§ **Set exercise**:
Set down the full listing exactly, character for character.

§ **Supplied information**:
* * * * * * *
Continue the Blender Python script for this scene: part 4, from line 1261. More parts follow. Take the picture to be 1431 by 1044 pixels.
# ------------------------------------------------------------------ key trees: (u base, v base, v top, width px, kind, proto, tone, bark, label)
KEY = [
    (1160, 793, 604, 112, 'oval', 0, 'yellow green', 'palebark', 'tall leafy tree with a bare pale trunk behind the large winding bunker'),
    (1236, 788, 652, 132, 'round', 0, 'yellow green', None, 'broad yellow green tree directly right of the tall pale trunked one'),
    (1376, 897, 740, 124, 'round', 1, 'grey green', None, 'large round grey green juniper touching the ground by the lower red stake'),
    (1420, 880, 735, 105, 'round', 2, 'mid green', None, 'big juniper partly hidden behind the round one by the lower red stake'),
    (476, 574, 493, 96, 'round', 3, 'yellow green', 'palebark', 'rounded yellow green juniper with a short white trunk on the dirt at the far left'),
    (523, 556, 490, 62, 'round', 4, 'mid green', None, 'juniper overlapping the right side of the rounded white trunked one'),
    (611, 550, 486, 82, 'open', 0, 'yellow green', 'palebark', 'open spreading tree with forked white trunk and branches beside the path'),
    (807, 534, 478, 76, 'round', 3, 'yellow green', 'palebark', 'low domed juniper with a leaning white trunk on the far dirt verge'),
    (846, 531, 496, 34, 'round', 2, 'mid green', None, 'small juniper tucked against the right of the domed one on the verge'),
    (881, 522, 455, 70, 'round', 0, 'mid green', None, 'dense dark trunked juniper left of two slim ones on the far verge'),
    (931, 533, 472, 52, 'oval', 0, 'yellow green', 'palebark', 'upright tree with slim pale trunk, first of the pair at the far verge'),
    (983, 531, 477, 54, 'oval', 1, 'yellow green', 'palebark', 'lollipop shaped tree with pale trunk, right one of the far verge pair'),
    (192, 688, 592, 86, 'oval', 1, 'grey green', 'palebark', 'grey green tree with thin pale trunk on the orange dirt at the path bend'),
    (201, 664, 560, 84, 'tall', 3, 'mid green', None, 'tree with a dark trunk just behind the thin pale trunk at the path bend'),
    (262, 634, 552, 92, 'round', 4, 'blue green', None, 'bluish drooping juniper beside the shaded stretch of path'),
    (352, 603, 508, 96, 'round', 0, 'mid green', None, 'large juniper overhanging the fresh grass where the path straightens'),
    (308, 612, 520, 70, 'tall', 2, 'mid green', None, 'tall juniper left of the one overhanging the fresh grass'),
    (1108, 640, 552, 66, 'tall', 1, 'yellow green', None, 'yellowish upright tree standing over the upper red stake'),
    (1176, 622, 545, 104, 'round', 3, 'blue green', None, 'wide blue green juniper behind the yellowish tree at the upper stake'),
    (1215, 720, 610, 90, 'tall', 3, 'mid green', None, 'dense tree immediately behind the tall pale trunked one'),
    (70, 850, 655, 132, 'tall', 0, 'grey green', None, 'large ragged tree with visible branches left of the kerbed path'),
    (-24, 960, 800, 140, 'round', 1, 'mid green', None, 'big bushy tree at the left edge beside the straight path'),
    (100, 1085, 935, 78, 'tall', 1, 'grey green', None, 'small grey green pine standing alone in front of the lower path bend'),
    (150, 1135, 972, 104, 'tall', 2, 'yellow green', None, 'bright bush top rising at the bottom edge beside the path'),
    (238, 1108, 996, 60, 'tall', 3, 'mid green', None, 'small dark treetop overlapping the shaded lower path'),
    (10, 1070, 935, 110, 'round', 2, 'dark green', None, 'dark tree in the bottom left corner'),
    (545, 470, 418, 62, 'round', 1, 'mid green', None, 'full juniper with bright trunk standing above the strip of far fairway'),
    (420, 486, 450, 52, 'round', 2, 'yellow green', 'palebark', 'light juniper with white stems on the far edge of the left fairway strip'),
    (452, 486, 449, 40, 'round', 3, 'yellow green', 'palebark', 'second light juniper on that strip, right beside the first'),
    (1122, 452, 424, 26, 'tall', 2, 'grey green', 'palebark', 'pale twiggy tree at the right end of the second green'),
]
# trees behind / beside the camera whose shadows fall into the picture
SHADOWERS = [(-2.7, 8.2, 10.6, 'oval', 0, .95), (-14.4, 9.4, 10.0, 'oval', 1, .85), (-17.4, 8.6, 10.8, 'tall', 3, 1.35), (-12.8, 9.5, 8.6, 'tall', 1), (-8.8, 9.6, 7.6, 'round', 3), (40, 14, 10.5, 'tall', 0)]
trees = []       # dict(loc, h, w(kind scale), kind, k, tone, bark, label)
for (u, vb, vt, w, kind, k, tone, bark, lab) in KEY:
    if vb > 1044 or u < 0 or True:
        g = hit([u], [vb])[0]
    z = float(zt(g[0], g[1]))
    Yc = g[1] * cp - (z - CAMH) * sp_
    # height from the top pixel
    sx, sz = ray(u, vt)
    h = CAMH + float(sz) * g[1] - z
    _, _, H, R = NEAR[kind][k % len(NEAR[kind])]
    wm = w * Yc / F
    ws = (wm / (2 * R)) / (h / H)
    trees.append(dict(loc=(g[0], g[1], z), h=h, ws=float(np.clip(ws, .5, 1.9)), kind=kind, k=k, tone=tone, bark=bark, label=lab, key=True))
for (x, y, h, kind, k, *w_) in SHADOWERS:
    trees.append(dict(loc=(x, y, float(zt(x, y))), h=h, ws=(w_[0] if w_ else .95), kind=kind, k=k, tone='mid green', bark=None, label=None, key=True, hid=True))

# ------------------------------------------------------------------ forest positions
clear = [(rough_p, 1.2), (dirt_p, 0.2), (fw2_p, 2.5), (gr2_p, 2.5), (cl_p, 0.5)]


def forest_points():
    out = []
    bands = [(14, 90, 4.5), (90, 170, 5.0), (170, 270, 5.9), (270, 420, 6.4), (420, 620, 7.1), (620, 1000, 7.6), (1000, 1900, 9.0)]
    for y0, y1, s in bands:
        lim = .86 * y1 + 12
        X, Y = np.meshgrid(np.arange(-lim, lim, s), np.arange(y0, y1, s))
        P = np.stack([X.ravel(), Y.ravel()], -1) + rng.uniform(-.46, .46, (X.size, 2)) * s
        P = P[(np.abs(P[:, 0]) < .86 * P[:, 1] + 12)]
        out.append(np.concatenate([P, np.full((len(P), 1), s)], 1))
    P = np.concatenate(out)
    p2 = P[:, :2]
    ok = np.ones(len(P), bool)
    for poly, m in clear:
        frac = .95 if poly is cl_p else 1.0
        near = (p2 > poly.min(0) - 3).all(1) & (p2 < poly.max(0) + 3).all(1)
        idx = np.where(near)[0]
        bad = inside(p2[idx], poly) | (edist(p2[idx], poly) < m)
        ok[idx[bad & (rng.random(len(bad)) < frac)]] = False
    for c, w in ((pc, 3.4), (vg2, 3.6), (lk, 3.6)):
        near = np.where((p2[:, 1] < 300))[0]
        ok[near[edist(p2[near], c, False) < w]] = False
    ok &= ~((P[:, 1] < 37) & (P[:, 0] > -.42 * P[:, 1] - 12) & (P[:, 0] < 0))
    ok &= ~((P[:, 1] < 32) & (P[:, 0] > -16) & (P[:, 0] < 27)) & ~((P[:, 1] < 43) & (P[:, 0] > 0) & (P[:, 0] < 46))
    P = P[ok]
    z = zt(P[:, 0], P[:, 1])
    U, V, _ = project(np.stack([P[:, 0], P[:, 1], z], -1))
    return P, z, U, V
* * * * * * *
§ **Correct answer**:
Continue the Blender Python script for this scene: part 4, from line 1261. More parts follow. Take the picture to be 1431 by 1044 pixels.
# ------------------------------------------------------------------ key trees: (u base, v base, v top, width px, kind, proto, tone, bark, label)
KEY = [
    (1160, 793, 604, 112, 'oval', 0, 'yellow green', 'palebark', 'tall leafy tree with a bare pale trunk behind the large winding bunker'),
    (1236, 788, 652, 132, 'round', 0, 'yellow green', None, 'broad yellow green tree directly right of the tall pale trunked one'),
    (1376, 897, 740, 124, 'round', 1, 'grey green', None, 'large round grey green juniper touching the ground by the lower red stake'),
    (1420, 880, 735, 105, 'round', 2, 'mid green', None, 'big juniper partly hidden behind the round one by the lower red stake'),
    (476, 574, 493, 96, 'round', 3, 'yellow green', 'palebark', 'rounded yellow green juniper with a short white trunk on the dirt at the far left'),
    (523, 556, 490, 62, 'round', 4, 'mid green', None, 'juniper overlapping the right side of the rounded white trunked one'),
    (611, 550, 486, 82, 'open', 0, 'yellow green', 'palebark', 'open spreading tree with forked white trunk and branches beside the path'),
    (807, 534, 478, 76, 'round', 3, 'yellow green', 'palebark', 'low domed juniper with a leaning white trunk on the far dirt verge'),
    (846, 531, 496, 34, 'round', 2, 'mid green', None, 'small juniper tucked against the right of the domed one on the verge'),
    (881, 522, 455, 70, 'round', 0, 'mid green', None, 'dense dark trunked juniper left of two slim ones on the far verge'),
    (931, 533, 472, 52, 'oval', 0, 'yellow green', 'palebark', 'upright tree with slim pale trunk, first of the pair at the far verge'),
    (983, 531, 477, 54, 'oval', 1, 'yellow green', 'palebark', 'lollipop shaped tree with pale trunk, right one of the far verge pair'),
    (192, 688, 592, 86, 'oval', 1, 'grey green', 'palebark', 'grey green tree with thin pale trunk on the orange dirt at the path bend'),
    (201, 664, 560, 84, 'tall', 3, 'mid green', None, 'tree with a dark trunk just behind the thin pale trunk at the path bend'),
    (262, 634, 552, 92, 'round', 4, 'blue green', None, 'bluish drooping juniper beside the shaded stretch of path'),
    (352, 603, 508, 96, 'round', 0, 'mid green', None, 'large juniper overhanging the fresh grass where the path straightens'),
    (308, 612, 520, 70, 'tall', 2, 'mid green', None, 'tall juniper left of the one overhanging the fresh grass'),
    (1108, 640, 552, 66, 'tall', 1, 'yellow green', None, 'yellowish upright tree standing over the upper red stake'),
    (1176, 622, 545, 104, 'round', 3, 'blue green', None, 'wide blue green juniper behind the yellowish tree at the upper stake'),
    (1215, 720, 610, 90, 'tall', 3, 'mid green', None, 'dense tree immediately behind the tall pale trunked one'),
    (70, 850, 655, 132, 'tall', 0, 'grey green', None, 'large ragged tree with visible branches left of the kerbed path'),
    (-24, 960, 800, 140, 'round', 1, 'mid green', None, 'big bushy tree at the left edge beside the straight path'),
    (100, 1085, 935, 78, 'tall', 1, 'grey green', None, 'small grey green pine standing alone in front of the lower path bend'),
    (150, 1135, 972, 104, 'tall', 2, 'yellow green', None, 'bright bush top rising at the bottom edge beside the path'),
    (238, 1108, 996, 60, 'tall', 3, 'mid green', None, 'small dark treetop overlapping the shaded lower path'),
    (10, 1070, 935, 110, 'round', 2, 'dark green', None, 'dark tree in the bottom left corner'),
    (545, 470, 418, 62, 'round', 1, 'mid green', None, 'full juniper with bright trunk standing above the strip of far fairway'),
    (420, 486, 450, 52, 'round', 2, 'yellow green', 'palebark', 'light juniper with white stems on the far edge of the left fairway strip'),
    (452, 486, 449, 40, 'round', 3, 'yellow green', 'palebark', 'second light juniper on that strip, right beside the first'),
    (1122, 452, 424, 26, 'tall', 2, 'grey green', 'palebark', 'pale twiggy tree at the right end of the second green'),
]
# trees behind / beside the camera whose shadows fall into the picture
SHADOWERS = [(-2.7, 8.2, 10.6, 'oval', 0, .95), (-14.4, 9.4, 10.0, 'oval', 1, .85), (-17.4, 8.6, 10.8, 'tall', 3, 1.35), (-12.8, 9.5, 8.6, 'tall', 1), (-8.8, 9.6, 7.6, 'round', 3), (40, 14, 10.5, 'tall', 0)]
trees = []       # dict(loc, h, w(kind scale), kind, k, tone, bark, label)
for (u, vb, vt, w, kind, k, tone, bark, lab) in KEY:
    if vb > 1044 or u < 0 or True:
        g = hit([u], [vb])[0]
    z = float(zt(g[0], g[1]))
    Yc = g[1] * cp - (z - CAMH) * sp_
    # height from the top pixel
    sx, sz = ray(u, vt)
    h = CAMH + float(sz) * g[1] - z
    _, _, H, R = NEAR[kind][k % len(NEAR[kind])]
    wm = w * Yc / F
    ws = (wm / (2 * R)) / (h / H)
    trees.append(dict(loc=(g[0], g[1], z), h=h, ws=float(np.clip(ws, .5, 1.9)), kind=kind, k=k, tone=tone, bark=bark, label=lab, key=True))
for (x, y, h, kind, k, *w_) in SHADOWERS:
    trees.append(dict(loc=(x, y, float(zt(x, y))), h=h, ws=(w_[0] if w_ else .95), kind=kind, k=k, tone='mid green', bark=None, label=None, key=True, hid=True))

# ------------------------------------------------------------------ forest positions
clear = [(rough_p, 1.2), (dirt_p, 0.2), (fw2_p, 2.5), (gr2_p, 2.5), (cl_p, 0.5)]


def forest_points():
    out = []
    bands = [(14, 90, 4.5), (90, 170, 5.0), (170, 270, 5.9), (270, 420, 6.4), (420, 620, 7.1), (620, 1000, 7.6), (1000, 1900, 9.0)]
    for y0, y1, s in bands:
        lim = .86 * y1 + 12
        X, Y = np.meshgrid(np.arange(-lim, lim, s), np.arange(y0, y1, s))
        P = np.stack([X.ravel(), Y.ravel()], -1) + rng.uniform(-.46, .46, (X.size, 2)) * s
        P = P[(np.abs(P[:, 0]) < .86 * P[:, 1] + 12)]
        out.append(np.concatenate([P, np.full((len(P), 1), s)], 1))
    P = np.concatenate(out)
    p2 = P[:, :2]
    ok = np.ones(len(P), bool)
    for poly, m in clear:
        frac = .95 if poly is cl_p else 1.0
        near = (p2 > poly.min(0) - 3).all(1) & (p2 < poly.max(0) + 3).all(1)
        idx = np.where(near)[0]
        bad = inside(p2[idx], poly) | (edist(p2[idx], poly) < m)
        ok[idx[bad & (rng.random(len(bad)) < frac)]] = False
    for c, w in ((pc, 3.4), (vg2, 3.6), (lk, 3.6)):
        near = np.where((p2[:, 1] < 300))[0]
        ok[near[edist(p2[near], c, False) < w]] = False
    ok &= ~((P[:, 1] < 37) & (P[:, 0] > -.42 * P[:, 1] - 12) & (P[:, 0] < 0))
    ok &= ~((P[:, 1] < 32) & (P[:, 0] > -16) & (P[:, 0] < 27)) & ~((P[:, 1] < 43) & (P[:, 0] > 0) & (P[:, 0] < 46))
    P = P[ok]
    z = zt(P[:, 0], P[:, 1])
    U, V, _ = project(np.stack([P[:, 0], P[:, 1], z], -1))
    return P, z, U, V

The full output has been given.